Forse è la volta buona. Il governo di Giorgia Meloni sta pensando a un taglio dell’aliquota Irpef per i redditi lordi compresi tra i 28mila e i 50mila euro. E si potrebbe arrivare fino ai 60mila euro. Dipende, come si può immaginare, dall’andamento dei conti pubblici. Nella fascia che riguarda il “ceto medio italiano”, l’aliquota Irpef è al 35%. I piani dell’esecutivo prevedono di portarla almeno al 33%. Non è l’unica azione. Per sortire un effetto concreto, è necessario rimodulare anche i meccanismi delle detrazioni, altrimenti il rischio è che si tagli l’imposta nominale senza gli adeguati “scomputi” delle spese: l’effetto reale potrebbe essere praticamente nullo.

I numeri

A spiegare il meccanismo è il viceministro all’Economia, Maurizio Leo. “Bisogna trovare le risorse – spiega intervenendo a un evento del Sole 24 Ore – Dobbiamo avere i dati sull’economia nazionale dell’Istat. Il ceto medio è la priorità avvertita da tutti. In particolare, per la fascia da 28mila euro a 50mila euro, l’intenzione è di portare l’aliquota dal 35% al 33% ed eventualmente allargarci fino a 60mila euro. Sappiamo che questo interesserebbe 13,6 milioni di contribuenti”. Tutto dipende, dunque, da quello che dirà l’Istat lunedì 22 settembre, quando renderà noto l’andamento dei conti pubblici italiani.

Comunque si respira ottimismo. Basti pensare che nei giorni scorsi la Banca d’Italia ha reso noto l’andamento delle entrate fiscali e del debito pubblico. In entrambi i casi si tratta di numeri positivi. A luglio le entrate tributarie contabilizzate nel bilancio dello Stato sono state pari a 68,3 miliardi, in aumento del 13% (7,9 miliardi) rispetto al luglio del 2024. Nei primi sette mesi del 2025 le entrate tributarie sono state pari a 325,6 miliardi, in aumento del 5,3% (16,4 miliardi) rispetto allo stesso periodo dell’anno precedente. Allo stesso tempo, poi, il debito delle amministrazioni pubbliche è diminuito di 14,5 miliardi rispetto al mese precedente, risultando pari a 3.056,3 miliardi.

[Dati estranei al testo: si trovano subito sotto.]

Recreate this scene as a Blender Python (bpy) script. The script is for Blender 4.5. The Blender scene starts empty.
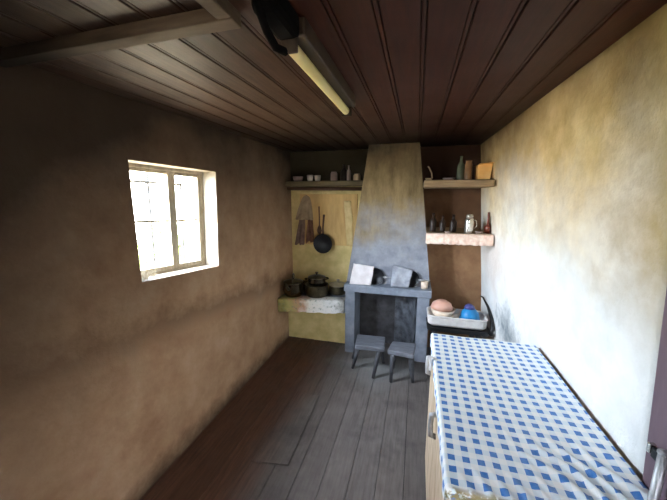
import bpy, bmesh, math, random
from mathutils import Vector, Matrix, noise
random.seed(7)
S = bpy.context.scene
C = S.collection
PI = math.pi

# ------------------------------------------------------------------ mesh helpers
def hexa(bm, p, mi=0):
    """p: 8 points, bottom ring (4, ccw from above) then top ring"""
    v = [bm.verts.new(q) for q in p]
    fs = [(3, 2, 1, 0), (4, 5, 6, 7), (0, 1, 5, 4), (1, 2, 6, 5), (2, 3, 7, 6), (3, 0, 4, 7)]
    out = []
    for f in fs:
        face = bm.faces.new([v[i] for i in f]); face.material_index = mi; out.append(face)
    return out

def box(bm, x0, x1, y0, y1, z0, z1, mi=0):
    return hexa(bm, [(x0, y0, z0), (x1, y0, z0), (x1, y1, z0), (x0, y1, z0),
                     (x0, y0, z1), (x1, y0, z1), (x1, y1, z1), (x0, y1, z1)], mi)

def lathe(bm, prof, c=(0, 0, 0), n=32, squash=1.0):
    """prof: list of (radius, z); revolved about z"""
    rings = []
    for r, z in prof:
        if r < 1e-5:
            rings.append([bm.verts.new((c[0], c[1], c[2] + z))])
        else:
            rings.append([bm.verts.new((c[0] + r * math.cos(2 * PI * k / n), c[1] + squash * r * math.sin(2 * PI * k / n), c[2] + z)) for k in range(n)])
    for a, b in zip(rings, rings[1:]):
        for k in range(n):
            k2 = (k + 1) % n
            if len(a) == 1 and len(b) == 1: continue
            if len(a) == 1: f = (a[0], b[k2], b[k])
            elif len(b) == 1: f = (a[k], a[k2], b[0])
            else: f = (a[k], a[k2], b[k2], b[k])
            try: bm.faces.new(f)
            except ValueError: pass

def tube(bm, pts, r, n=10, caps=True):
    """r: number or list; a round bar along pts"""
    pts = [Vector(p) for p in pts]
    rs = r if isinstance(r, (list, tuple)) else [r] * len(pts)
    rings = []; prev = None
    for i, p in enumerate(pts):
        t = (pts[min(i + 1, len(pts) - 1)] - pts[max(i - 1, 0)]).normalized()
        if prev is None:
            a = t.orthogonal().normalized()
        else:
            a = (prev - t * prev.dot(t)).normalized()
        prev = a
        b = t.cross(a)
        rings.append([bm.verts.new(p + (a * math.cos(2 * PI * k / n) + b * math.sin(2 * PI * k / n)) * rs[i]) for k in range(n)])
    for a, b in zip(rings, rings[1:]):
        for k in range(n):
            bm.faces.new((a[k], a[(k + 1) % n], b[(k + 1) % n], b[k]))
    if caps:
        bm.faces.new(rings[0][::-1]); bm.faces.new(rings[-1])

def grid(bm, nu, nv, fn, uvfn=None, mi=0):
    uvl = bm.loops.layers.uv.verify()
    vs = [[bm.verts.new(fn(i / nu, j / nv)) for j in range(nv + 1)] for i in range(nu + 1)]
    for i in range(nu):
        for j in range(nv):
            f = bm.faces.new((vs[i][j], vs[i + 1][j], vs[i + 1][j + 1], vs[i][j + 1])); f.material_index = mi
            for l, (a, b) in zip(f.loops, ((i, j), (i + 1, j), (i + 1, j + 1), (i, j + 1))):
                l[uvl].uv = uvfn(a / nu, b / nv) if uvfn else (a / nu, b / nv)
    return vs

def B(): return bmesh.new()

def obj(name, bm, mat, parent=None, smooth=False, bevel=0, solid=0, segs=2):
    me = bpy.data.meshes.new(name)
    bmesh.ops.recalc_face_normals(bm, faces=bm.faces[:])
    bm.to_mesh(me); bm.free()
    for m in (mat if isinstance(mat, list) else [mat]): me.materials.append(m)
    if smooth:
        for p in me.polygons: p.use_smooth = True
    o = bpy.data.objects.new(name, me); C.objects.link(o)
    if parent is not None: o.parent = parent
    if solid:
        m = o.modifiers.new('thickness', 'SOLIDIFY'); m.thickness = solid; m.offset = 0
    if bevel:
        m = o.modifiers.new('soft_edges', 'BEVEL'); m.width = bevel; m.segments = segs; m.limit_method = 'ANGLE'; m.angle_limit = math.radians(35)
    if smooth == 'auto' or (smooth and bevel):
        pass
    return o

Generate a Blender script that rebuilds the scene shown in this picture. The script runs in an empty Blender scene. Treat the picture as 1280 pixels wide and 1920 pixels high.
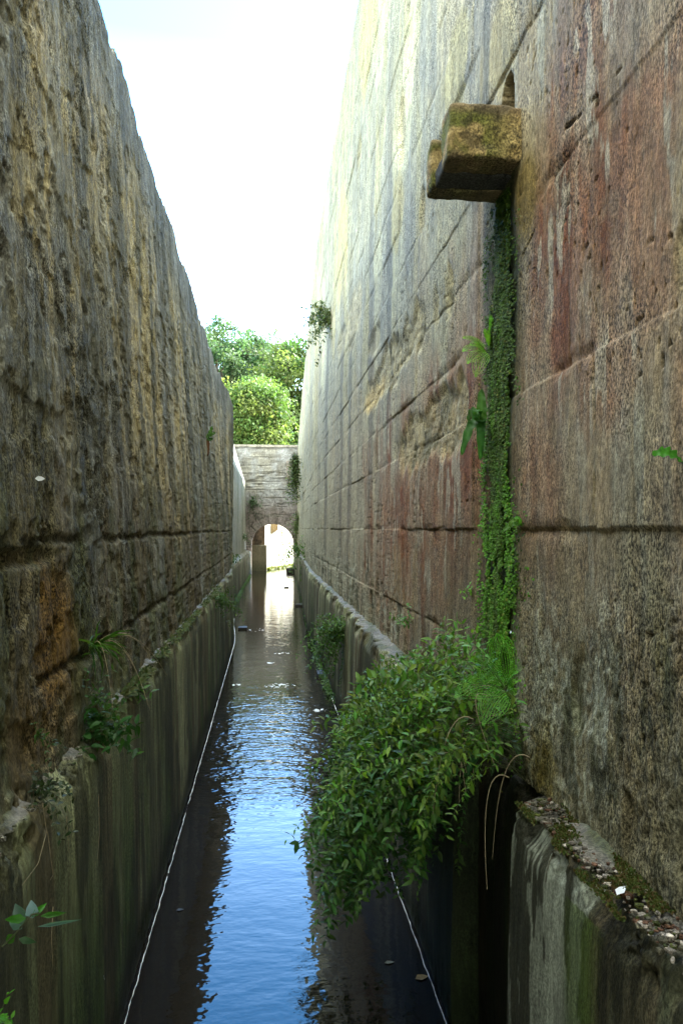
import bpy, math, random
import numpy as np
R = math.radians
random.seed(7)
rng = np.random.default_rng(11)
S = bpy.context.scene
COL = S.collection

# ------------------------------------------------------------------ camera
H = 2.4                                   # eye height above the water
FPX = 1400.0                              # focal length for a 1280 x 1920 frame
YAW, PITCH = R(5.63), R(1.31)
cam = bpy.data.cameras.new('camera'); camo = bpy.data.objects.new('camera', cam); COL.objects.link(camo)
camo.location = (0, 0, H); camo.rotation_euler = (R(90) + PITCH, 0, -YAW)
cam.sensor_width = 36; cam.lens = FPX / 1920 * 36; cam.clip_start = .05; cam.clip_end = 3000
S.camera = camo
S.render.resolution_x = 682; S.render.resolution_y = 1024
# ------------------------------------------------------------------ light
SUN_AZ, SUN_EL = R(60), R(38)             # azimuth from the canal's direction towards the right wall
EXPOSURE = 2.8
w = bpy.data.worlds.new('World'); S.world = w; w.use_nodes = True
nt = w.node_tree; bg = nt.nodes['Background']
sky = nt.nodes.new('ShaderNodeTexSky'); sky.sky_type = 'NISHITA'; sky.sun_disc = False
sky.sun_elevation = SUN_EL; sky.sun_rotation = SUN_AZ; sky.dust_density = 1.2; sky.ozone_density = 1.5
# clear blue ahead, unseen bright broken cloud added overhead and behind for neutral light
def _n(t): return nt.nodes.new(t)
gc = _n('ShaderNodeTexCoord'); sp = _n('ShaderNodeSeparateXYZ'); nt.links.new(gc.outputs['Generated'], sp.inputs[0])
cn = _n('ShaderNodeTexNoise'); cn.inputs['Scale'].default_value = 2.6; cn.inputs['Detail'].default_value = 7; nt.links.new(gc.outputs['Generated'], cn.inputs[0])
m1 = _n('ShaderNodeMapRange'); m1.interpolation_type = 'SMOOTHSTEP'; m1.inputs[1].default_value = .60; m1.inputs[2].default_value = .82; nt.links.new(sp.outputs['Z'], m1.inputs[0])
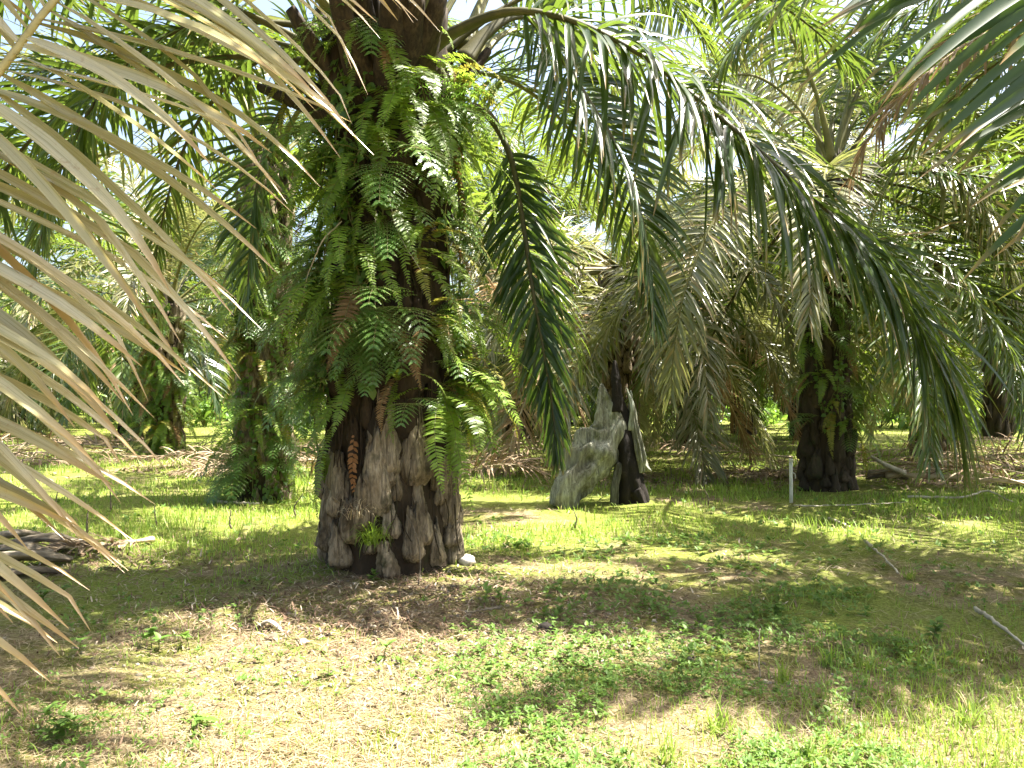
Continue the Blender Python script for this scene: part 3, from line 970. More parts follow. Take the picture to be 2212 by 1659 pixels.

Meno debito e più entrate dovrebbero mettere a disposizione del governo Meloni un tesoretto di almeno 15 miliardi di euro, anche se il ministro dell’Economia, Giancarlo Giorgetti, continua a predicare prudenza. “Il taglio dell’Irpef e la rottamazione restano un obiettivo del governo – spiega – ma è necessario prima verificare l’andamento dei conti pubblici”.

Il fattore Europa

Ciò che Giorgetti non dice, per non irritare gli alleati di governo, è che l’Italia non può tornare a spendere e spandere perché sta per uscire dalla procedura di deficit eccessivo grazie agli impegni presi con l’Europa. Allo stesso tempo, dal Ministero dell’Economia vogliono cercare di capire quante risorse saranno destinate alla Difesa e in che modo esse saranno contabilizzate nel Patto di stabilità. Non dimentichiamo che l’Italia si è impegnata ad alzare le spese per le armi al 5% del Pil entro 7 anni.

L’impatto

In ogni caso, l’impatto stimato del taglio Irpef da diverse simulazioni vede un “premio” in busta paga – per chi guadagna più di 28mila euro all’anno – che oscilla tra i 40 e i 440 euro all’anno. Per chi guadagna fino a 60mila euro (meno di un milione di persone), il taglio invece varrebbe fino a 1.640 euro l’anno. Ovvero 137 al mese.

Analizzando le varie fasce di reddito, chi ha una busta paga lorda fino a 30mila euro all’anno otterrebbe la quota più bassa: circa 40 euro in 12 mesi. Per chi ne guadagna fino a 40mila, l’importo sarebbe di 20 euro al mese e quindi 240 euro in più in busta paga in un anno. Chi guadagna 55mila euro l’anno avrà una differenza annua di 1.040 euro e mensile di 86,70; chi guadagna 60mila euro l’anno avrà una differenza annua di 1.640 euro e mensile di 136,70. Insomma, una misura che farebbe “bene” a chi ha buste paga mediamente più pesanti. Ammesso che, ricordiamolo, non si facciano “scherzetti” con le detrazioni, e sempre che l’andamento dei conti pubblici consenta all’esecutivo di agire.